Limor: This summer, Time Warner Cable (TWC) worked with Technicolor to deliver the first ever baseball game in HDR. What was interesting about this project was that a key requirement was to produce the HDR broadcast without making any changes to the production workflow.  TWC did not want to change to HDR cameras, because they are very costly. They did not want to move to interstitials in HDR because those don’t exist yet.

But they did want to put HDR out over the wire, through their infrastructure and be able to send content to consumer devices that could decode HDR transmissions appropriately.

We worked with Time Warner Cable Sports Network to take their entire standard dynamic range production using the Technicolor HDR Intelligent Tone Management solution up-convert content from SDR to HDR. Then we took that high dynamic range version of the content and we sent it through the Technicolor HDR distribution solution.

That process made it possible to distribute content through a single stream to all subscribers, so that it could be seen on both SDR and HDR devices simultaneously without any issues.

We took that content from the stadium through El Segundo in Los Angeles, where their main headquarters are, down to Colorado, then back to Los Angeles for distribution. We even took that content for distribution across the entire United States: it was also distributed in New York.

So for the first time ever, a real production in SDR was up-converted and distributed as HDR. That’s not to say that TWC won’t need to move to HDR cameras eventually, but the goal was to see if the ecosystem could exist and if it could, prove it could deliver high quality HDR and SDR content.

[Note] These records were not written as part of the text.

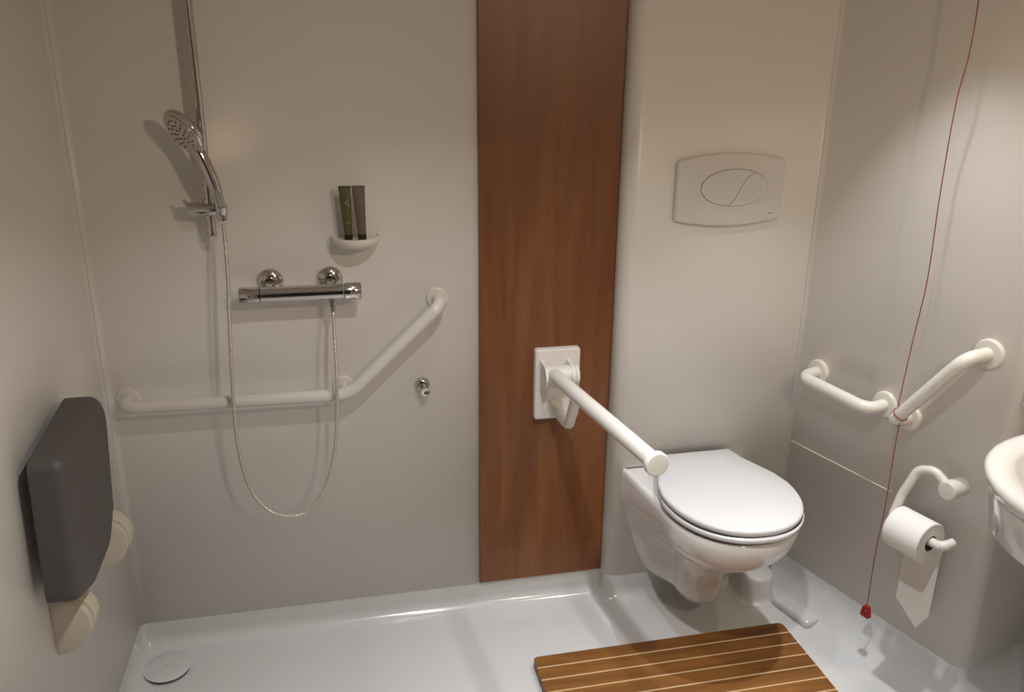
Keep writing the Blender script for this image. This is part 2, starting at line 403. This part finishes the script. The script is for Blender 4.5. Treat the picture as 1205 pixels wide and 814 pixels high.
o_ = thing('wall_outlet', (0.221, 0, 0.738), 'small round chrome nozzle fitting on shower wall under the sloping rail', 'wall fitting')
link('rosette', lathe((0.221, 0, 0.741), (0, -1, 0), [(0, 0.021), (0.004, 0.021), (0.012, 0.018), (0.016, 0.013), (0.0165, 0)], 32), M['chrome'], o_)
nz = link('nozzle', lathe((0.222, -0.012, 0.739), (0.12, -1.0, -0.25), [(0, 0.011), (0.016, 0.011), (0.018, 0.0125), (0.030, 0.0120), (0.031, 0.0055), (0.026, 0.005), (0.026, 0)], 24), M['chrome'], o_)
link('nozzle_hole', lathe((0.2253, -0.039, 0.7322), (0.12, -1.0, -0.25), disc_prof(0.0050, 0.001, 0.0003), 16), M['darkmetal'], nz)

# ------------------------------------------------------------------ soap shelf and toiletry tubes
bm = bmesh.new(); rings = []
for (k, z) in ((0.55, 1.135), (0.78, 1.138), (0.93, 1.145), (1.0, 1.154), (1.0, 1.160), (0.97, 1.163), (0.90, 1.163), (0.86, 1.159), (0.5, 1.158)):
    ring = []
    for i in range(25):
        a = math.pi*i/24; ring.append(bm.verts.new((0.061+0.061*k*math.cos(a), -0.085*k*math.sin(a)**0.8 if 0 < i < 24 else 0.0, z)))
    rings.append(ring)
for A, B in zip(rings, rings[1:]):
    for k in range(24): bm.faces.new((A[k], A[k+1], B[k+1], B[k]))
bm.faces.new(rings[0]); bm.faces.new(list(reversed(rings[-1])))
sh = link('soap_shelf', bm, M['rail']); tag(sh, 'small rounded white soap shelf holding two toiletry tubes', 'shelf')
def toiletry(x, m, label, w0, w1, dx, pm):
    t = thing('toiletry_tube', (x, -0.045, 1.1585), label, 'tube', 'toiletry tubes on the soap shelf')
    bm = bmesh.new(); rings = []
    for k in range(9):
        f = k/8; z = 1.172 + f*0.113; w = w0+(w1-w0)*f; d = w0*(1-f)**0.7 + 0.0008
        rings.append([bm.verts.new((x+dx*f + w*math.cos(2*math.pi*i/24), -0.045 + d*math.sin(2*math.pi*i/24), z)) for i in range(24)])
    for A, B in zip(rings, rings[1:]):
        for i in range(24): bm.faces.new((A[i], A[(i+1) % 24], B[(i+1) % 24], B[i]))
    bm.faces.new(rings[0]); bm.faces.new(list(reversed(rings[-1])))
    link('body', bm, m, t, angle=50)
    link('crimp', box((x+dx, -0.045, 1.288), (w1*2.04, 0.0016, 0.008), 0.0003, 1), m, t)
    link('cap', lathe((x, -0.045, 1.159), (0, 0, 1), [(0, 0.0095), (0.001, 0.0105), (0.014, 0.0105), (0.015, 0.0095)], 24), M['cap'], t)
    def dash(u, z, w, hh, ang=0.0, pm=pm):
        f = (z-1.172)/0.113; yy = -0.045 - (w0*(1-f)**0.7 + 0.0008)*0.93 - 0.0006
        b = box((x+dx*f+u, yy, z), (w, 0.0008, hh), rot=Matrix.Rotation(ang, 3, 'Y')); return b
    b1 = dash(0.001, 1.252, 0.009, 0.002, -0.9); link('print_mark', b1, pm, t)
    link('print_mark', dash(0.006, 1.246, 0.003, 0.005), pm, t)
    link('print_mark', dash(0.003, 1.203, 0.009, 0.0013), pm, t)
    return t
toiletry(0.0425, M['tube_green'], 'left olive-green toiletry tube standing cap-down on the soap shelf', 0.0100, 0.0148, -0.0035, M['print'])
toiletry(0.0765, M['tube_grey'], 'right grey-brown toiletry tube standing cap-down on the soap shelf', 0.0100, 0.0158, -0.0045, M['print_dim'])

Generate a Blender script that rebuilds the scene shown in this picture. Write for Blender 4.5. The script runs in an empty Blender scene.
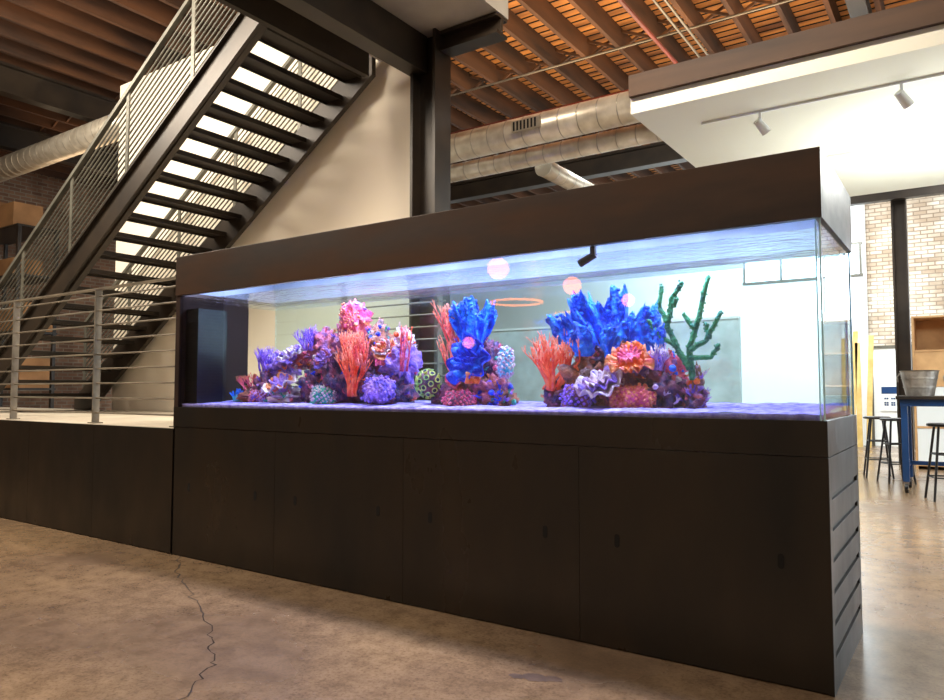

Q: Interesting. What where the key lessons learned? Is the technology ready for prime time in your view, given how this trial performed?


Limor: Absolutely. This is only one of many deployments we have done. NBC Sports announced that they used the same Technicolor technology to do HDR production of sports content from the Rio Olympics this summer.

All the content generated from Olympics sports was captured in standard dynamic range. There was no HDR content. There was HDR content only of the opening ceremony. NBC leveraged technology from Technicolor to create HDR content that was distributed on Samsung HDR devices through their Xfinity app.


Q: So where do we go from here?


Limor: Technicolor is the second largest provider of set-top boxes in the world through our Connected Home division; and we are the largest provider of gateways.

Our Technology Licensing business exists to help bridge the gap between our content creation business and our Connected Home business. We are working with the content providers to ensure they can take high quality content and present it in high quality.

We want to make sure that ecosystem can exist so more rich content can be created and delivered to homes were people can experience and enjoy it without having to pay attention to the technical challenges, where those are taken care of so they can focus on enjoying their entertainment.